Este blog tiene vocación de miscelánea pero
cuenta con una idea que, tal vez, solo tal vez, sea suficiente para concederle
homogeneidad: ofrecer un vistazo al interior del armario desordenado que es
toda imaginación, una panorámica de lo mínimo y una inspección en detalle de la
vastedad de las impresiones y las ideas que hacen de nuestro pensamiento un territorio
de proporciones variables y siempre difíciles de calcular. Lo irreal forma
parte de nosotros, y no una parte pequeña. Con la intención de vivirlo,
soñamos; y la lectura supone muchas veces un intento de captarlo en todos sus
matices, adaptarnos a su volumen y a los nervios vivos de su sensibilidad
siempre despierta. El lector se acostumbra poco a poco a las formas y criterios
del mundo que recorre igual que el visitante de una casa desconocida, cuyos
rincones y costumbres descubre a medida que entra en sus muchas habitaciones.

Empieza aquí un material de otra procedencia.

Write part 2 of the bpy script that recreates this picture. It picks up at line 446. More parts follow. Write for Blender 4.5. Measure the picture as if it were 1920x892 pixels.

Quien escribe camina, a lo sumo, unos pocos pasos por delante y aparta una
cortina, señala el mueble donde se guardan los botones o el tarro del café,
indica que debe tenerse cuidado con la loseta que está suelta. Puede que este
guía posea todos los datos y pormenores de lo que nos muestra pero su ventaja,
hay que recordarlo, es solo de unos cuantos pasos. Y ahora, si son tan amables
de seguirme, les iré indicando. Por aquí, por favor.